Conclusion and Foundry Implications
This investigation underscores that certain casting defects are not failures of material but of specific interfacial conditions. The white spot defect in spheroidal graphite cast iron castings using slanted neck risers is a quintessential example of a metallo-chemical reaction defect driven by localized superheating. The key findings are:
- The defect is a silica-rich layer (SiOx) formed in-situ on the casting surface, with a thickness up to 2 mm.
- Its formation is catalyzed by the prolonged high temperature (1200–1400 °C) sustained by the thermal mass of the slanted neck riser, enabling reduction-oxidation reactions between the iron melt and the mold coating.

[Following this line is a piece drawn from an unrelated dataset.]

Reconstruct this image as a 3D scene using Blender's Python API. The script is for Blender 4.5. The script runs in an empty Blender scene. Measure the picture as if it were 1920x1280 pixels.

- The fundamental reaction chain involves the reduction of coating silica to SiO gas, followed by its re-deposition as solid silica/silicon on the cooler casting surface via oxidation or disproportionation ($$2SiO_{(g)} \rightarrow SiO_{2(s)} + Si_{(s)}$$).
- Successful mitigation requires a dual approach:
- Material Science: Formulating coatings with higher zircon content and optimized particle size for maximum refractoriness and barrier integrity.
- Process Rigor: Enforcing strict, verifiable procedures for coating application (Baume density, thickness) and subsequent drying (torch drying, mold purge verification).
For foundries producing high-integrity spheroidal graphite cast iron castings with similar feeding geometries, this case demonstrates that proactive control of the mold-metal interface chemistry through tailored coating systems and disciplined process execution is essential. It moves defect prevention from a purely operational checklist to a controlled engineering of the boundary conditions, ensuring the quality of complex spheroidal graphite cast iron products.